The Financial Services Bill 2019-21 will have its report stage and third reading in the House of Commons on 13th January in the afternoon. Amendments can be found here from page 18: NC24, NC25 and NC26.



The amendments were brought forward by William Wragg MP, Sir George Howarth MP, Julian Knight MP, Tom Tugendhat MP, Andrew Selous MP, Stephen Flynn MP, Jonathan Edwards MP, John McDonnell MP, Peter Dowd MP, Rosie Cooper MP, Feryal Clark MP, Beth Winter MP, Claire Hanna MP, Stuart C McDonald MP, Alison Thewliss MP, Tonia Antioniazzi MP, Beth Winter MP, Kate Osborne MP, Tracey Crouch MP and Ben Lake MP.

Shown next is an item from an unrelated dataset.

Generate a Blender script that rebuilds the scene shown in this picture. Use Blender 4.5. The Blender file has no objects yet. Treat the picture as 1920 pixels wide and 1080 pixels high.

LSE Report on ‘ Releasing the mortgage prisoners ’ (November 2020) by Kath Scanlon, Bob Pannell, Dr Peter Williams and Dr Andrew Longbottom with Prof Christine Whitehead, page 6 ‘How mortgage prisoners came about’ explains how government action led to the creation of mortgage prisoners.


In Ireland a No Consent, No Sale Bill passed its first three stages in the Dáil Éireann - the Bill will prevent mortgages from being sold onto vulture funds.